Saïed a-t-il changé, sachant que, quelques jours plus tôt, il fulminait, tempêtait et menaçait ses opposants, en lançant des accusations sans queue ni tête contre de supposés traitres, politiques, journalistes et autres, «qui se reconnaîtront» (sic!) ?

Difficile de croire à une si rapide métamorphose du chef de l’Etat. C’est sans doute la nature de l’exercice des vœux de fin d’année qui lui a inspiré une posture, inhabituelle et très provisoire, de «père de la nation», car Saïed ne reconnaît qu’une paternité, celle des pauvres, des marginalisés et des laissés pour compte à la rencontre desquels il était allé hier soir, à la cité Al-Intilaka, à la lisière de Tunis.

Kais Saïed à la cité Intilaka.

Serrez vos ceintures ?

Le président Saïed, on le sait, affectionne les symboles et confond parfois les mots et les choses qu’ils désignent. En allant à la cité Al-Intilaka, qui signifie en arabe le décollage, qui plus est à l’aube d’une nouvelle année, il a voulu laisser entendre que tout va commencer maintenant, alors qu’il vient d’imposer le système politique hyper-présidentialiste pour ne pas dire autocratique qu’il a voulu, en dehors de tout débat national et malgré l’opposition de pans entiers de le scène politique et sociale : une nouvelle constitution, une nouvelle loi électorale, une nouvelle assemblée, le tout à sa mesure et selon ses desideratas, et ce sera, promet-il, le décollage.

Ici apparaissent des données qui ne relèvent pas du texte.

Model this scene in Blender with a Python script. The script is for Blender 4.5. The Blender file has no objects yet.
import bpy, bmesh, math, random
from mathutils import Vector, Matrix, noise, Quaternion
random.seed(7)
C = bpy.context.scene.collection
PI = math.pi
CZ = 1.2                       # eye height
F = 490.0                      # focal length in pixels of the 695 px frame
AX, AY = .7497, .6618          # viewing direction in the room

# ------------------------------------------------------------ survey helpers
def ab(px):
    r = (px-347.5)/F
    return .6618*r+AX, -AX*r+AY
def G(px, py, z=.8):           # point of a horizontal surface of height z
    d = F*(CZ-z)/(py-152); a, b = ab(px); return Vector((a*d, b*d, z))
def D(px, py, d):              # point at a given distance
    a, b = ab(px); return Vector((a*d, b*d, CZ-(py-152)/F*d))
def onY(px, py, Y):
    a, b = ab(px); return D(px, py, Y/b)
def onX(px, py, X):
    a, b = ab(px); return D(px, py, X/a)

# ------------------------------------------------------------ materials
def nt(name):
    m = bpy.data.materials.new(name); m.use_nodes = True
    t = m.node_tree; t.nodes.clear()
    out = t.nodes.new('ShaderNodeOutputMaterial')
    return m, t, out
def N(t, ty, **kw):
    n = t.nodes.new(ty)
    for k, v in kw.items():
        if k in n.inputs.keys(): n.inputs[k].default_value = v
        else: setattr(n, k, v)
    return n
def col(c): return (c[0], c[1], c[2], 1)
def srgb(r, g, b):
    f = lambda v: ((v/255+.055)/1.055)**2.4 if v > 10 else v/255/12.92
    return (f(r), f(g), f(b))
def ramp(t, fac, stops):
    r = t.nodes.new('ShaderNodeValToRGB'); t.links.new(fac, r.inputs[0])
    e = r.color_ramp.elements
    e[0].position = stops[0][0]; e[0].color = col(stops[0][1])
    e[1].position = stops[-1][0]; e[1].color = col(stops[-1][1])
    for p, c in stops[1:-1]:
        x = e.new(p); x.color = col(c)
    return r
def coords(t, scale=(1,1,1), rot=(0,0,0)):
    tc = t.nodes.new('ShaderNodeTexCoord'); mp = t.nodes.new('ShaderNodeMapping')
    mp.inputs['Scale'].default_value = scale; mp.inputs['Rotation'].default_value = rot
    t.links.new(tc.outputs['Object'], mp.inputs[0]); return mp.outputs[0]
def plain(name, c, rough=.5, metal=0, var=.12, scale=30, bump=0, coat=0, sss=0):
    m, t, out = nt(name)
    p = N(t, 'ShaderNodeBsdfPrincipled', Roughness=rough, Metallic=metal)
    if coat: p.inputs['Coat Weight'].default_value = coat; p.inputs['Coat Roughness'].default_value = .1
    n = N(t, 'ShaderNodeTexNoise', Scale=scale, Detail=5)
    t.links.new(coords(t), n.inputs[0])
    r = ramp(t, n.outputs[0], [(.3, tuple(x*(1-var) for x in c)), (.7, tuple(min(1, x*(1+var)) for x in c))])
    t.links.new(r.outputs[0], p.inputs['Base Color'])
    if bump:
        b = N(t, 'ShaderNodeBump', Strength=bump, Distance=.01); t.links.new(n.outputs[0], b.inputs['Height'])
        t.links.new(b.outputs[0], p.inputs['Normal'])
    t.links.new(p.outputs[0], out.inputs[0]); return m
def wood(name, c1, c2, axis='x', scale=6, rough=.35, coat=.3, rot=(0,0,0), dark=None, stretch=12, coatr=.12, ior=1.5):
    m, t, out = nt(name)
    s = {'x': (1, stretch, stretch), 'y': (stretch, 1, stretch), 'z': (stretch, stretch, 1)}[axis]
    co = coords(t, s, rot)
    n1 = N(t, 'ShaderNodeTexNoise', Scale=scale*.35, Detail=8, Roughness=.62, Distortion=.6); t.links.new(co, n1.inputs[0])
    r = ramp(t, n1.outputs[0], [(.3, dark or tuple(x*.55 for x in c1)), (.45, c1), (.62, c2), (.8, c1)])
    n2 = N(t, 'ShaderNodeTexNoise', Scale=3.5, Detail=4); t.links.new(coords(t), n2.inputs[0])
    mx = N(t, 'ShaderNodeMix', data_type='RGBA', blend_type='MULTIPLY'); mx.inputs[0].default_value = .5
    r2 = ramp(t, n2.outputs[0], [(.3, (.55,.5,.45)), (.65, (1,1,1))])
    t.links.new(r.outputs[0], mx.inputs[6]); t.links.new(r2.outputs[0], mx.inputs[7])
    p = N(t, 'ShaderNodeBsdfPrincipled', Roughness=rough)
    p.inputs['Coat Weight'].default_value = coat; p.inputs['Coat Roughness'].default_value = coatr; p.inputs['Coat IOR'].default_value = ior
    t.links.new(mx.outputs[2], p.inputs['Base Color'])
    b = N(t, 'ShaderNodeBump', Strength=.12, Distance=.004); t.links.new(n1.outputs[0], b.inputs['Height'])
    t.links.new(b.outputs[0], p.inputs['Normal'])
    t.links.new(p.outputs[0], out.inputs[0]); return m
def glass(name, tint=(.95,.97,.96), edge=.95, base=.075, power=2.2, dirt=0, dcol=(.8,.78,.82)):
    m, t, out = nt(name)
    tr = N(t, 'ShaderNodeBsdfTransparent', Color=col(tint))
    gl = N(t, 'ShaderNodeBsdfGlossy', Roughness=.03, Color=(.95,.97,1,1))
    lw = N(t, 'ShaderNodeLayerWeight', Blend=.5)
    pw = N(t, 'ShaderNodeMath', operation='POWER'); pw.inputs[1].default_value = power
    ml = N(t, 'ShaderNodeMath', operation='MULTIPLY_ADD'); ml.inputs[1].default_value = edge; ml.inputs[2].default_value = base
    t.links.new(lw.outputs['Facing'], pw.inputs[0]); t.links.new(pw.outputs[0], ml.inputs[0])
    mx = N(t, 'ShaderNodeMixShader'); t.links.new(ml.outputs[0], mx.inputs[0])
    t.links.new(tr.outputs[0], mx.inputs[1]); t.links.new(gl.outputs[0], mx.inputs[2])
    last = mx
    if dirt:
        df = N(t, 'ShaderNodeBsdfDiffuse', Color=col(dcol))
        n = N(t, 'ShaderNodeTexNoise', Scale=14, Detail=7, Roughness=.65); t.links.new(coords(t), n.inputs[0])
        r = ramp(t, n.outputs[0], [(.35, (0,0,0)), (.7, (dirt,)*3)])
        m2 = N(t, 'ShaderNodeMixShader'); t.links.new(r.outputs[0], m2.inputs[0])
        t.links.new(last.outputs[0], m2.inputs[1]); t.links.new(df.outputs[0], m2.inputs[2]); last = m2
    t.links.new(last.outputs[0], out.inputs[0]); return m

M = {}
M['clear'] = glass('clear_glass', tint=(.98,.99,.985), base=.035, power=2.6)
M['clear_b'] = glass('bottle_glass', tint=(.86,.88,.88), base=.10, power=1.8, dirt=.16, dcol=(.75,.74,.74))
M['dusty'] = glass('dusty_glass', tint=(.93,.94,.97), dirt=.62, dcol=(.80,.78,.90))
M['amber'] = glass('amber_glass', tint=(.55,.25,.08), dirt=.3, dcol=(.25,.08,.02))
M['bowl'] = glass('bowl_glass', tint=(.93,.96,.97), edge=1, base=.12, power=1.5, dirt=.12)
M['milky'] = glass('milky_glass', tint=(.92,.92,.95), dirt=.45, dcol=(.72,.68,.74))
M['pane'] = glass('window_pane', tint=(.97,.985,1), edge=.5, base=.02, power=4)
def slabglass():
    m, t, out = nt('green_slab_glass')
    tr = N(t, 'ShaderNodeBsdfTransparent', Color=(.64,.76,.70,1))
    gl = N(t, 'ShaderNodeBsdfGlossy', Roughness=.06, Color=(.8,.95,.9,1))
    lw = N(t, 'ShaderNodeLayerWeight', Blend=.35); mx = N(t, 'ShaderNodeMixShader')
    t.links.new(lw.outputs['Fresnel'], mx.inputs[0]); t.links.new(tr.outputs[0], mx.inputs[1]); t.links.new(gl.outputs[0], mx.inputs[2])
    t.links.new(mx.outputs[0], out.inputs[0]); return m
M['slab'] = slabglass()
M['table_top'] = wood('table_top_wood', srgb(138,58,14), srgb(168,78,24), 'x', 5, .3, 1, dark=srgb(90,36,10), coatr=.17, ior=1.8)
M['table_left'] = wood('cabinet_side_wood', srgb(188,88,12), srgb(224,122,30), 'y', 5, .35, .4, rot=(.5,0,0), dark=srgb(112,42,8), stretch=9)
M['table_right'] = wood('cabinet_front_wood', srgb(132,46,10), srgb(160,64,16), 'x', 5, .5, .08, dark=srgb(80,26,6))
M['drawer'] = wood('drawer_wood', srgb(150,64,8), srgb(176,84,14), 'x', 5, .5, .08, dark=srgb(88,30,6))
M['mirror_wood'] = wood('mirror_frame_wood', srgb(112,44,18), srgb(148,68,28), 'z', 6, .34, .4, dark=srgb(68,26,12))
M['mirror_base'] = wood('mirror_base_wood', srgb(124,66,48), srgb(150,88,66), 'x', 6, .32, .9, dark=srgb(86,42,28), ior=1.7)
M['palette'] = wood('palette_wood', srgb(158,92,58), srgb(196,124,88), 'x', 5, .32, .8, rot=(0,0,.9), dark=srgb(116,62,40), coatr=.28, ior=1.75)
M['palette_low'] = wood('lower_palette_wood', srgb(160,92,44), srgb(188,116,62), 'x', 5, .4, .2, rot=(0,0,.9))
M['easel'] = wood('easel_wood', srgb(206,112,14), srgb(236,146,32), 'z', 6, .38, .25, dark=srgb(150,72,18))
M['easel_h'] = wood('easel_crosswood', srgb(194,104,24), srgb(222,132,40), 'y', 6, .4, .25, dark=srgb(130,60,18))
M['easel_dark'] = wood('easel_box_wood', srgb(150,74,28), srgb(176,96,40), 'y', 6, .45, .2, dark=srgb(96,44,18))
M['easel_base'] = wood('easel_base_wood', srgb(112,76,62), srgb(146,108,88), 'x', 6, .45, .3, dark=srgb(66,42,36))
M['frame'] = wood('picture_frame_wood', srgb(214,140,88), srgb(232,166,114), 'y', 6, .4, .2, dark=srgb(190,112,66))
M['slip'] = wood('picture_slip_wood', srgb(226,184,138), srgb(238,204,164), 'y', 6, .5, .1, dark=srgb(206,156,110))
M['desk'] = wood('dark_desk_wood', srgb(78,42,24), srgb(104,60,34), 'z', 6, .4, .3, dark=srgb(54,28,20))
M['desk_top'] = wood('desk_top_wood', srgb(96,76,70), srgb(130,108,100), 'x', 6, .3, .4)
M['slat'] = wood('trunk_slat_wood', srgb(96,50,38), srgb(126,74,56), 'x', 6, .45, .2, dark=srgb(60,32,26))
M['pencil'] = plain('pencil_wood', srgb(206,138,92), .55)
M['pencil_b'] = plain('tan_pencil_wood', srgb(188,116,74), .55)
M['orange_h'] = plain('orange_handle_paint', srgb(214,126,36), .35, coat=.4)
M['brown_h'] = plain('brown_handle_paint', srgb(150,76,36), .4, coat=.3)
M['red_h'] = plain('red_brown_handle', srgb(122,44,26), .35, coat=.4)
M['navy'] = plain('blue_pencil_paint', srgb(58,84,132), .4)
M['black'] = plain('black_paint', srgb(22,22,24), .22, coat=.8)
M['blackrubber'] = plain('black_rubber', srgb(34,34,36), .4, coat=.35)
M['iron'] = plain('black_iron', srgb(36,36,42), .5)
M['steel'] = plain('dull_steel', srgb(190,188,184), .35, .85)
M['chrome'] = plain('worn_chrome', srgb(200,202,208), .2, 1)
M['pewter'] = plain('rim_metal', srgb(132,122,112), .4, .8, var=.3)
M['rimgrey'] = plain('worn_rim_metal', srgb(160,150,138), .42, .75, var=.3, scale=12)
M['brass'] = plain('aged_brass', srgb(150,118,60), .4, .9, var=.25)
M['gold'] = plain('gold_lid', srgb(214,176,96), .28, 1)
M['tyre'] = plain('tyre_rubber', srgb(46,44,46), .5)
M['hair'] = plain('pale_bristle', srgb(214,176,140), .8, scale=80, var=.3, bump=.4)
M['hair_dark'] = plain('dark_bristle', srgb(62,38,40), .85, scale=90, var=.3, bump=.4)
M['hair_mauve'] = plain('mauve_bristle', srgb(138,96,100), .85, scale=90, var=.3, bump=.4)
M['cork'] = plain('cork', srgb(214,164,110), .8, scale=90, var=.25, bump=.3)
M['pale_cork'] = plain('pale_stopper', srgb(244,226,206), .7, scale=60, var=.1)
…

Quand aux trois premières années de son mandat, au cours desquels la Tunisie a touché le fond et les Tunisiens ont perdu plus de 30% de leur pouvoir d’achat, Kaïs Saïed s’en lave les mains: elles sont passées par perte et profit. Et selon la symbolique de son déplacement d’hier soir, c’est maintenant que le décompte peut commencer. Il reste à savoir de quoi : des réalisations et des accomplissements, ce dont on a de bonnes raisons de douter, ou celui des déficits, des échecs et des désillusions.